Wednesday, February 25, 2009

28 Days of Advocacy

Over at the YALSA blog, they have been doing a full months worth of sharing ideas on how we can all be better advocates for teens:
Topics on the advocacy schedule for this month include:
  • ALA advocacy tools
  • Why advocacy is important
  • Everyday advocacy in the school library
  • Why advocacy should be part of a teen librarian’s job description
  • Creating Partnerships
  • And more
We hope these posts will help readers to become better advocates in their own libraries and also help to spread the word about why advocating for teens and libraries is important.

Much of this you may already know, but there are lots of great fresh little ideas there to check out, too!

Tuesday, February 10, 2009

Audiobooks are hot!

The Audio Publishers Association released the results of their 2008 consumer survey, and the results are pretty exciting:

28% of adults responding to survey listened to an audiobook last year.
53% of teens have listened to an audiobook.
52% of people aged 18-24 listen to audiobooks.
63% of children listen to audiobooks.

I'm a little skeptical of the reach of this survey, but as a long time audiobook fan (I depend on them for my commute!) I believe they are getting more popular...especially since you can now easily download them to portable players.

What are some of your favorite recent listens?

I've really enjoyed these recordings for teens:

The Astonishing Adventures of Fanboy and Goth Girl by Barry Lyga
The Disreputable History of Frankie Landau-Banks by E. Lockhart
Terrier: Beka Cooper by Tamora Pierce

And for adults:

Animal, Vegetable, Miracle: A Year of Food Life by Barbara Kingsolver
The Deportees & Other Stories by Roddy Doyle
The Devil in the White City : Murder, Magic, and Madness at the Fair that Changed America by Erik Larson

Thursday, February 5, 2009

The 2009 Rainbow List

From the ALSC blog:

"The Rainbow Project announced the 2009 Rainbow List, a joint undertaking of the American Library Association’s Gay, Lesbian, Bisexual, and Transgendered Round Table and Social Responsibilities Round Table. Featuring well-written and/or well-illustrated titles with authentic and significant gay/lesbian/bisexual/transgendered/queer/questioning (glbtq) content for youth from birth through age 18, this year’s bibliography presents 34 outstanding titles, published in the last eighteen months and representing a broad range of glbtq experience...

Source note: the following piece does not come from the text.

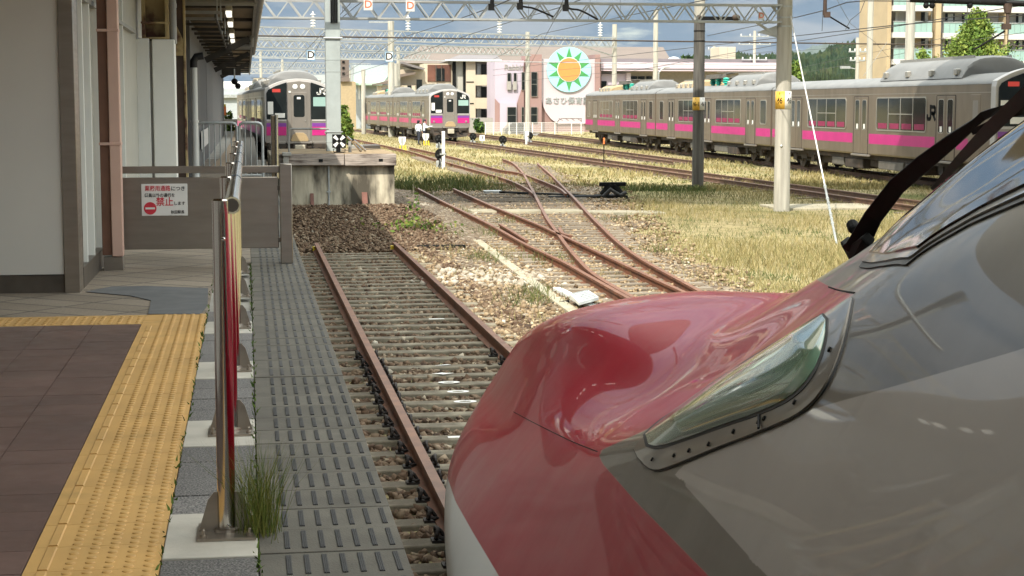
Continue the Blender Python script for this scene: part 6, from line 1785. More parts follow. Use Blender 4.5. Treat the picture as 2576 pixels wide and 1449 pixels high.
# pale wall: its lower left corner sweeps in a curve over dusty pink
blk("base_wall", 1363, 180, 1497, 345, m_brownpink, .25)
cur = [(1363, 148), (1497, 148), (1497, 311), (1400, 311), (1385, 298), (1373, 282), (1366, 266), (1363, 250)]
b = MB(); b.prism([tuple(yp(x, y, NYD)) for x, y in cur], (0, .24, 0)); b.build("pale_wall", m_palepink, ks, True, smooth=False, fix=True)
sw = [(1245, 248), (1258, 262), (1272, 275), (1300, 262), (1312, 225), (1318, 160), (1318, 345), (1245, 345)]
b = MB(); b.prism([tuple(yp(x, y, NYD + .25)) for x, y in sw], (0, .12, 0)); b.build("swept_wall", m_brownpink, ks, True, smooth=False, fix=True)
blk("end_pier", 1497, 137, 1510, 345, m_brownpink, -.3)
b = MB(); b.prism([tuple(yp(x, y, NYD + .5)) for x, y in ((1500, 140), (1512, 150), (1512, 345), (1500, 345))], (0, 3, 0)); b.build("end_wall", m_brownpink, ks, True, smooth=False, fix=True)
blk("porch_wall", 1258, 258, 1300, 345, m_lav, .05, .4)
for x0, y0, x1, y1, bk in ((1277, 184, 1285, 226, .3), (1293, 184, 1299, 226, .3), (1337, 182, 1351, 242, -.5), (1336, 270, 1351, 308, -.5), (1277, 270, 1298, 310, -.05), (1313, 270, 1318, 310, .1), (1313, 182, 1320, 226, .15)):
    w = blk("window", x0, y0, x1, y1, m_glass, bk - .02, .12)
    b = MB()
    for a_, c_, d_, e_ in ((x0 - .8, y0 - .8, x1 + .8, y0), (x0 - .8, y1, x1 + .8, y1 + .8), (x0 - .8, y0, x0, y1), (x1, y0, x1 + .8, y1), (x0, (y0 + y1) / 2 - .4, x1, (y0 + y1) / 2 + .4)): wall_rect(b, a_, c_, d_, e_, NYD, .1, bk - .07)
    b.build("frame", m_frame, w, True, smooth=False)
for x0, y0, x1, y1 in ((1275, 205, 1286, 226), (1290, 205, 1300, 226)):
    blk("balcony_rail", x0, y0, x1, y1, m_dimwall, .1, .1)
# sun emblem
C0 = yp(1430.5, 175, NYD); rS = abs(yp(1486, 175, NYD).x - C0.x)
em = MB(); em.cyl((C0.x, NYD - .02, C0.z), (C0.x, NYD - .22, C0.z), rS, 48); disc = em.build("sun_emblem", M("emblem_sky", (.32, .60, .66), .6, var=.02), ks, True)
b = MB()
for k in range(10):
    a0 = math.pi / 2 + 2 * math.pi * k / 10
    q = []
    for r_, da in ((.50, -17), (.97, 0), (.50, 17)): q.append((C0.x + rS * r_ * math.cos(a0 + rad(da)), NYD - .225, C0.z + rS * r_ * math.sin(a0 + rad(da))))
    b.prism(q, (0, -.03, 0))
b.build("green_rays", M("emblem_green", (.05, .27, .07), .6, var=.02), disc, True, smooth=False, fix=True)
b = MB(); b.cyl((C0.x, NYD - .23, C0.z), (C0.x, NYD - .29, C0.z), rS * .54, 40); b.build("white_ring", m_sign_white, disc, True)
b = MB(); b.cyl((C0.x, NYD - .29, C0.z), (C0.x, NYD - .33, C0.z), rS * .51, 40); b.build("orange_disc", M("emblem_orange", (.68, .24, .06), .6, var=.03), disc, True)
for ch, x in zip("あさひ保育園", (1380, 1399, 1418, 1437, 1456, 1475)):
    P = yp(x, 254, NYD - .05)
    me = text_mesh(ch, .78, .05); me.materials.clear(); me.materials.append(m_galv)
    me.transform(mat_of(ks).inverted() @ Matrix.Translation(P) @ Matrix.Rotation(math.pi / 2, 4, 'X')); c_ = bpy.data.objects.new("sign_letter", me); COL.objects.link(c_); c_.parent = ks
me = text_mesh("Rabbit", .80, .04); me.materials.clear(); me.materials.append(m_dimwall)
me.transform(mat_of(ks).inverted() @ Matrix.Translation(yp(1293, 170, NYD + .36)) @ Matrix.Rotation(math.pi / 2, 4, 'X')); c_ = bpy.data.objects.new("wall_lettering", me); COL.objects.link(c_); c_.parent = ks
# long low wing to the right
blk("long_fascia", 1510, 158, 1960, 178, m_fascia, .5, 8)
blk("fascia_gutter", 1510, 173, 1960, 175, m_roofgr, .47, .2)
blk("low_roof", 1510, 149, 1990, 158, m_roofgr, 2.5, 14)
blk("recess", 1512, 178, 1960, 345, m_dimwall, 3.0, .5)
blk("recess_wall", 1512, 186, 1575, 345, m_lav, 1.5, .4)
for x0, x1 in ((1587, 1603), (1605, 1622), (1626, 1640)):
    blk("window", x0, 192, x1, 202, m_glass, 2.9, .2)
blk("window", 1510, 204, 1526, 221, m_glass, 1.4, .2); blk("pier", 1575, 183, 1587, 345, m_palepink, 1.2, .4)
Pd = yp(1695, 158, NYD + 6); b = MB(); b.sphere((Pd.x, NYD + 6, Pd.z), 1.0 * abs(yp(1714, 158, NYD + 6).x - Pd.x), 20, (1, 1, .78)); b.build("roof_dome", m_sign_white, ks, True)
bx = thing("roof_tank", "beige boxed tank standing on the long pink nursery roof", "roof tank", tuple(yp(1830, 150, 190)))
blk("casing", 1810, 118, 1851, 162, m_cream, 0, 4, bx, 190, .05)
blk("seam", 1829.5, 118, 1831, 162, m_dimwall, -.03, .05, bx, 190)
# great brown roof behind
br_ = thing("brown_roofed_hall", "big brown hip roofed hall behind the nursery and the cream flats", "hall", tuple(yp(1350, 200, 225)[:2]) + (GZ,))
rb = [(1022, 158), (1050, 126), (1062, 114), (1080, 114), (1240, 116), (1668, 122), (1692, 156)]
fr = [yp(x, y, 225) for x, y in ((1022, 160), (1692, 158))]
e0, e1 = yp(1062, 116, 236), yp(1666, 121, 236)
z0 = yp(1400, 160, 225).z; z1 = yp(1400, 117, 236).z
b = MB(); x0, x1 = yp(1020, 160, 225).x, yp(1694, 160, 225).x; xa, xb_ = yp(1058, 117, 236).x, yp(1668, 117, 236).x
b.add([(x0, 225, z0), (x1, 225, z0), (x1, 247, z0), (x0, 247, z0), (xa, 236, z1), (xb_, 236, z1)], [(0, 1, 5, 4), (1, 2, 5), (2, 3, 4, 5), (3, 0, 4), (3, 2, 1, 0)]); b.build("roof", m_roofbr, br_, True, smooth=False, fix=True)
b = MB(); b.box(x0 + 1, x1 - 1, 226, 246, GZ, z0 - .01); b.build("wall", m_dimwall, br_, True, smooth=False)
# cream flats
cf = thing("cream_flats", "cream three storey flats with black trims and stepped balconies", "apartment building", tuple(yp(1180, 300, 188)[:2]) + (GZ,))
CYD = 188.0
def cb(name, x0, y0, x1, y1, mat, back=0.0, th=5.0): return blk(name, x0, y0, x1, y1, mat, back, th, cf, CYD)
cb("wall", 1173, 154, 1196, 345, m_cream, 0); cb("wall", 1196, 154, 1246, 345, m_dimwall, 1.4, 4)
for y0 in (188, 246, 300): cb("balcony_front", 1196, y0 + (-.0 if y0 < 300 else 0), 1246, y0 + 27 if y0 < 300 else 345, m_cream, 0, .3)
for y0 in (188, 246): cb("stepped_wall", 1217, y0 + 10, 1246, y0 + 27, m_cream, -.05, .2)
for y0 in (160, 216, 272):
    w = cb("window", 1200, y0, 1209, y0 + 27, m_galv, 1.2, .2); cb("window", 1211, y0 + 2, 1224, y0 + 38 if y0 < 270 else y0 + 30, m_glass, 1.2, .2)
    cb("wall_panel", 1226, y0, 1245, y0 + 22, m_cream, 1.2, .2)
    cb("laundry_rail", 1226, y0 + 23, 1244, y0 + 24, m_black, .2, .1); cb("laundry_rail", 1226, y0 + 30, 1244, y0 + 31, m_black, .2, .1)
cb("stair_tower", 1145, 154, 1168, 345, m_slat, .6); cb("black_trim", 1140, 154, 1147, 345, m_black, .3, .6); cb("black_trim", 1166, 154, 1173, 345, m_black, .3, .6)
cb("left_wall", 1068, 160, 1141, 345, m_cream, 1.0); 
cb("balcony_recess", 1076, 163, 1134, 205, M("red_brown_screen", (.13, .05, .03), .6, var=.3, scale=.8), .9, .3); cb("window", 1098, 172, 1118, 204, m_glass, .8, .2)
for x in (1096, 1110): cb("screen_post", x, 163, x + 2, 205, m_dark_steel, .7, .1)
for y in (205, 259): cb("trim_band", 1173, y, 1192, y + 2.5, m_black, -.05, .1)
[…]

Four titles stood out to the selection committee as especially deserving of recognition for their characters, stories, and quality of writing and/or illustration:

  1. Down to the Bone by Mayra Lazara Dole (first novel)

  2. 10,000 Dresses written by Marcus Ewert and illustrated by Rex Ray (first picture book)

  3. Last Exit to Normal by Michael Harmon

  4. Skim by Mariko Tamaki (text) and Jillian Tamaki (artwork)

Read the whole list here.

Tuesday, February 3, 2009

Facebook tips for Parents?

What a great idea for a class this is:

Stanford class to help parents be better Facebook friends with their kids
Eric Eldon | February 2nd, 2009

In the class, parents will learn how to talk with their kids about practical aspects of using the site, like the long-term risks of publishing embarrasing photos (college admissions counselors might see them one day), or the benefits of letting friends comment on drafts of class essays.

What a great way for parents to get comfortable with technology, understand what they need to know to guide their kids, and really connect with them better. I love it!

Anyone want to teach it at Sno-Isle?